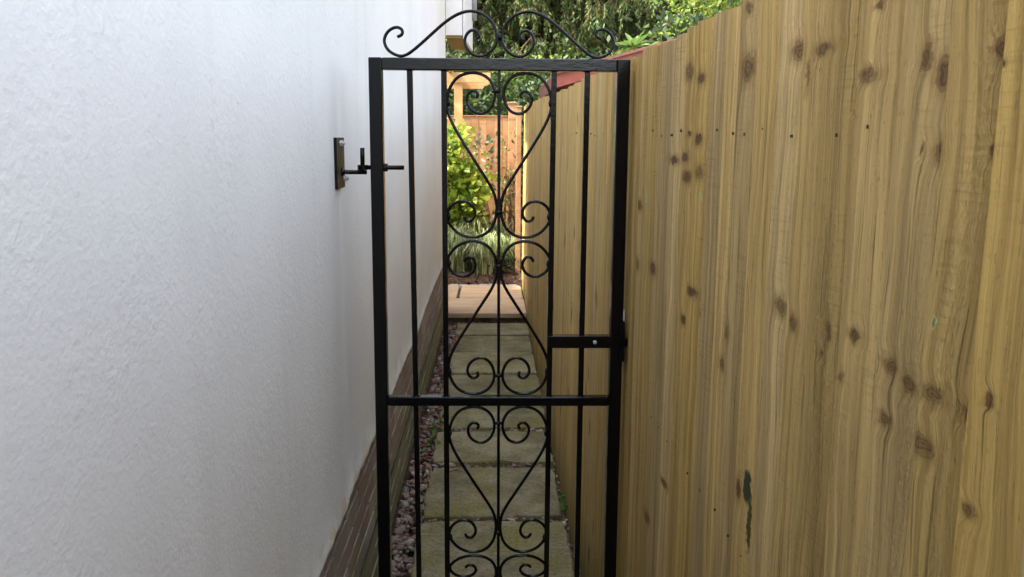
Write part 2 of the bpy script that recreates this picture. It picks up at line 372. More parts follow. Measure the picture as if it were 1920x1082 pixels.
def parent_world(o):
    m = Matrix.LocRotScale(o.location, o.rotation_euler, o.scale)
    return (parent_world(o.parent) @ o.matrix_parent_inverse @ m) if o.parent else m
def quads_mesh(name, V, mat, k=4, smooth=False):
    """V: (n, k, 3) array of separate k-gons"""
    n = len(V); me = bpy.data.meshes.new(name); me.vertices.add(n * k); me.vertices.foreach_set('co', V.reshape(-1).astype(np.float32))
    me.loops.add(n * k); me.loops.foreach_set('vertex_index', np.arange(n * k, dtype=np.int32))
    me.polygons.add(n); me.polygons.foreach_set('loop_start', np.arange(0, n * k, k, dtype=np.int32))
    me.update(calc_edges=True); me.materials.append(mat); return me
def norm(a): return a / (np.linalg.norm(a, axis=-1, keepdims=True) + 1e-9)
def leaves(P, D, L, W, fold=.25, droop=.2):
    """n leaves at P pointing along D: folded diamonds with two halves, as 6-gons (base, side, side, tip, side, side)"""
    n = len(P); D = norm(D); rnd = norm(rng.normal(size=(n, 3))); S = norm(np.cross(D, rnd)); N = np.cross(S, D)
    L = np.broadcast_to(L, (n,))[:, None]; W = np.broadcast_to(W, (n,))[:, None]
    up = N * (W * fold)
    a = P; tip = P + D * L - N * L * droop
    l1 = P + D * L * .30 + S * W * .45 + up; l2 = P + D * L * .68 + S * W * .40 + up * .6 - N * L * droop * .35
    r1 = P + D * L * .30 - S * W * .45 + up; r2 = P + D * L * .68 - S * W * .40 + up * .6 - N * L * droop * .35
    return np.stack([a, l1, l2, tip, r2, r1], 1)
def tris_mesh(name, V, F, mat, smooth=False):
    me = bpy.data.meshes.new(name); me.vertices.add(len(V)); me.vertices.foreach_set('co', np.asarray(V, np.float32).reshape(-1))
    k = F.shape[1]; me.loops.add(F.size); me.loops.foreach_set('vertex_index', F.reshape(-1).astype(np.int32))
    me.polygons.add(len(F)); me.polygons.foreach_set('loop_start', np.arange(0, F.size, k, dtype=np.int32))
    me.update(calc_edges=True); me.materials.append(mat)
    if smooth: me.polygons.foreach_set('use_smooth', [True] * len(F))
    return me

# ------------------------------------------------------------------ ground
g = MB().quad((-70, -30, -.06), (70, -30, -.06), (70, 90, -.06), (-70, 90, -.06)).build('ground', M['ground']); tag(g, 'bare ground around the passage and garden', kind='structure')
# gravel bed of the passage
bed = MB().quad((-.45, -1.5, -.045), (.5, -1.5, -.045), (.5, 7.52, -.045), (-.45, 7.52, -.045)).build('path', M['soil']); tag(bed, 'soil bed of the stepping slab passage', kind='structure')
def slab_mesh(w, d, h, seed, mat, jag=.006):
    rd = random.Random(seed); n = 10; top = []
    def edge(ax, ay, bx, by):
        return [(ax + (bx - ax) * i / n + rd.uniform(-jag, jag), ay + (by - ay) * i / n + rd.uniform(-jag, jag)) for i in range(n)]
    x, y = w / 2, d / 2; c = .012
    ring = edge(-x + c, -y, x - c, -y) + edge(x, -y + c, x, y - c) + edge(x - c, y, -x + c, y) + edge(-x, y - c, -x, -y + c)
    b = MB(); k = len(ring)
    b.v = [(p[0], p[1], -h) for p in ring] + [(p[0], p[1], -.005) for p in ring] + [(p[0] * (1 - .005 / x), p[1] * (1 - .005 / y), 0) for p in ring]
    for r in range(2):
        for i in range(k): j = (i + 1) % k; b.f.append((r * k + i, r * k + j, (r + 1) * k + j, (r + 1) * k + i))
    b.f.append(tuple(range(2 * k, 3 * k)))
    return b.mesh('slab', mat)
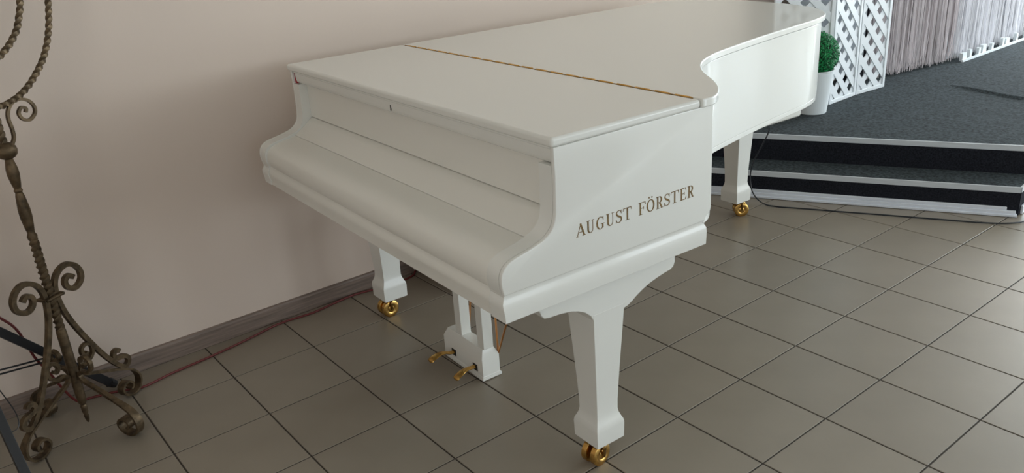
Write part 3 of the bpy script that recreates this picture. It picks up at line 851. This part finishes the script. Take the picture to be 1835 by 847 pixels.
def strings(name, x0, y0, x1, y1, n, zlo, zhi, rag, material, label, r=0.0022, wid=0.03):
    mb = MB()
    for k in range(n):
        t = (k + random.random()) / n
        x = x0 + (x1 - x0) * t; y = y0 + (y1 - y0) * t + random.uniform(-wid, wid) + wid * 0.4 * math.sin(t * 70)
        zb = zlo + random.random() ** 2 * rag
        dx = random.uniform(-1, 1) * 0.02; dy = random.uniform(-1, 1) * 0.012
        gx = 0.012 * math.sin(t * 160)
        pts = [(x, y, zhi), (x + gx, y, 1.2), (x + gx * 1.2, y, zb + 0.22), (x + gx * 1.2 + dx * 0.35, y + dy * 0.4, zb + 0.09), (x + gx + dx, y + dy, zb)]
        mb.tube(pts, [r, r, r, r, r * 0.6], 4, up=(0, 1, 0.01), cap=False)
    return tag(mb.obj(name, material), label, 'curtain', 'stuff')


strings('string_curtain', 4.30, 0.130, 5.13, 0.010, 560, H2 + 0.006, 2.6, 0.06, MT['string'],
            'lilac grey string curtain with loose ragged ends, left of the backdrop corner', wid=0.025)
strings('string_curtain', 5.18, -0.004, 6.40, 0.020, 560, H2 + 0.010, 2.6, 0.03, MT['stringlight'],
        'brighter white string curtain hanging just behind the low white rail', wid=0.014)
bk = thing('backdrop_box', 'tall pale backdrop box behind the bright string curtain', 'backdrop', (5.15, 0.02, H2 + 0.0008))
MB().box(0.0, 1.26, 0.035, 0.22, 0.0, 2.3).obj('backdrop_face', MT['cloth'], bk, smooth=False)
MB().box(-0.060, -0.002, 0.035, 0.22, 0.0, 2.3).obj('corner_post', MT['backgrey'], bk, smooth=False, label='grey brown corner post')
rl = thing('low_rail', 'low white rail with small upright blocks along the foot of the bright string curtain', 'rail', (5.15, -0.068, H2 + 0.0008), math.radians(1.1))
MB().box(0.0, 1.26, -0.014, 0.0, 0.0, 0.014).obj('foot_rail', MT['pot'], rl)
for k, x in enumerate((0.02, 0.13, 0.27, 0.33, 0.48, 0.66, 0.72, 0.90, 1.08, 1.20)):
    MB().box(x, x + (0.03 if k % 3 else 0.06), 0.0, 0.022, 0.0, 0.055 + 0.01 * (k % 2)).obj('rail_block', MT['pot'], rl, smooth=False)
--*--
> [Exercise details] Return the listing above in full and without alteration, excluding its pictures.

> [Output of the task]
Write part 2 of the bpy script that recreates this picture. It picks up at line 372. More parts follow. Measure the picture as if it were 1920x1082 pixels.
def parent_world(o):
    m = Matrix.LocRotScale(o.location, o.rotation_euler, o.scale)
    return (parent_world(o.parent) @ o.matrix_parent_inverse @ m) if o.parent else m
def quads_mesh(name, V, mat, k=4, smooth=False):
    """V: (n, k, 3) array of separate k-gons"""
    n = len(V); me = bpy.data.meshes.new(name); me.vertices.add(n * k); me.vertices.foreach_set('co', V.reshape(-1).astype(np.float32))
    me.loops.add(n * k); me.loops.foreach_set('vertex_index', np.arange(n * k, dtype=np.int32))
    me.polygons.add(n); me.polygons.foreach_set('loop_start', np.arange(0, n * k, k, dtype=np.int32))
    me.update(calc_edges=True); me.materials.append(mat); return me
def norm(a): return a / (np.linalg.norm(a, axis=-1, keepdims=True) + 1e-9)
def leaves(P, D, L, W, fold=.25, droop=.2):
    """n leaves at P pointing along D: folded diamonds with two halves, as 6-gons (base, side, side, tip, side, side)"""
    n = len(P); D = norm(D); rnd = norm(rng.normal(size=(n, 3))); S = norm(np.cross(D, rnd)); N = np.cross(S, D)
    L = np.broadcast_to(L, (n,))[:, None]; W = np.broadcast_to(W, (n,))[:, None]
    up = N * (W * fold)
    a = P; tip = P + D * L - N * L * droop
    l1 = P + D * L * .30 + S * W * .45 + up; l2 = P + D * L * .68 + S * W * .40 + up * .6 - N * L * droop * .35
    r1 = P + D * L * .30 - S * W * .45 + up; r2 = P + D * L * .68 - S * W * .40 + up * .6 - N * L * droop * .35
    return np.stack([a, l1, l2, tip, r2, r1], 1)
def tris_mesh(name, V, F, mat, smooth=False):
    me = bpy.data.meshes.new(name); me.vertices.add(len(V)); me.vertices.foreach_set('co', np.asarray(V, np.float32).reshape(-1))
    k = F.shape[1]; me.loops.add(F.size); me.loops.foreach_set('vertex_index', F.reshape(-1).astype(np.int32))
    me.polygons.add(len(F)); me.polygons.foreach_set('loop_start', np.arange(0, F.size, k, dtype=np.int32))
    me.update(calc_edges=True); me.materials.append(mat)
    if smooth: me.polygons.foreach_set('use_smooth', [True] * len(F))
    return me

# ------------------------------------------------------------------ ground
g = MB().quad((-70, -30, -.06), (70, -30, -.06), (70, 90, -.06), (-70, 90, -.06)).build('ground', M['ground']); tag(g, 'bare ground around the passage and garden', kind='structure')
# gravel bed of the passage
bed = MB().quad((-.45, -1.5, -.045), (.5, -1.5, -.045), (.5, 7.52, -.045), (-.45, 7.52, -.045)).build('path', M['soil']); tag(bed, 'soil bed of the stepping slab passage', kind='structure')
def slab_mesh(w, d, h, seed, mat, jag=.006):
    rd = random.Random(seed); n = 10; top = []
    def edge(ax, ay, bx, by):
        return [(ax + (bx - ax) * i / n + rd.uniform(-jag, jag), ay + (by - ay) * i / n + rd.uniform(-jag, jag)) for i in range(n)]
    x, y = w / 2, d / 2; c = .012
    ring = edge(-x + c, -y, x - c, -y) + edge(x, -y + c, x, y - c) + edge(x - c, y, -x + c, y) + edge(-x, y - c, -x, -y + c)
    b = MB(); k = len(ring)
    b.v = [(p[0], p[1], -h) for p in ring] + [(p[0], p[1], -.005) for p in ring] + [(p[0] * (1 - .005 / x), p[1] * (1 - .005 / y), 0) for p in ring]
    for r in range(2):
        for i in range(k): j = (i + 1) % k; b.f.append((r * k + i, r * k + j, (r + 1) * k + j, (r + 1) * k + i))
    b.f.append(tuple(range(2 * k, 3 * k)))
    return b.mesh('slab', mat)
Write part 3 of the bpy script that recreates this picture. It picks up at line 851. This part finishes the script. Take the picture to be 1835 by 847 pixels.
def strings(name, x0, y0, x1, y1, n, zlo, zhi, rag, material, label, r=0.0022, wid=0.03):
    mb = MB()
    for k in range(n):
        t = (k + random.random()) / n
        x = x0 + (x1 - x0) * t; y = y0 + (y1 - y0) * t + random.uniform(-wid, wid) + wid * 0.4 * math.sin(t * 70)
        zb = zlo + random.random() ** 2 * rag
        dx = random.uniform(-1, 1) * 0.02; dy = random.uniform(-1, 1) * 0.012
        gx = 0.012 * math.sin(t * 160)
        pts = [(x, y, zhi), (x + gx, y, 1.2), (x + gx * 1.2, y, zb + 0.22), (x + gx * 1.2 + dx * 0.35, y + dy * 0.4, zb + 0.09), (x + gx + dx, y + dy, zb)]
        mb.tube(pts, [r, r, r, r, r * 0.6], 4, up=(0, 1, 0.01), cap=False)
    return tag(mb.obj(name, material), label, 'curtain', 'stuff')


strings('string_curtain', 4.30, 0.130, 5.13, 0.010, 560, H2 + 0.006, 2.6, 0.06, MT['string'],
            'lilac grey string curtain with loose ragged ends, left of the backdrop corner', wid=0.025)
strings('string_curtain', 5.18, -0.004, 6.40, 0.020, 560, H2 + 0.010, 2.6, 0.03, MT['stringlight'],
        'brighter white string curtain hanging just behind the low white rail', wid=0.014)
bk = thing('backdrop_box', 'tall pale backdrop box behind the bright string curtain', 'backdrop', (5.15, 0.02, H2 + 0.0008))
MB().box(0.0, 1.26, 0.035, 0.22, 0.0, 2.3).obj('backdrop_face', MT['cloth'], bk, smooth=False)
MB().box(-0.060, -0.002, 0.035, 0.22, 0.0, 2.3).obj('corner_post', MT['backgrey'], bk, smooth=False, label='grey brown corner post')
rl = thing('low_rail', 'low white rail with small upright blocks along the foot of the bright string curtain', 'rail', (5.15, -0.068, H2 + 0.0008), math.radians(1.1))
MB().box(0.0, 1.26, -0.014, 0.0, 0.0, 0.014).obj('foot_rail', MT['pot'], rl)
for k, x in enumerate((0.02, 0.13, 0.27, 0.33, 0.48, 0.66, 0.72, 0.90, 1.08, 1.20)):
    MB().box(x, x + (0.03 if k % 3 else 0.06), 0.0, 0.022, 0.0, 0.055 + 0.01 * (k % 2)).obj('rail_block', MT['pot'], rl, smooth=False)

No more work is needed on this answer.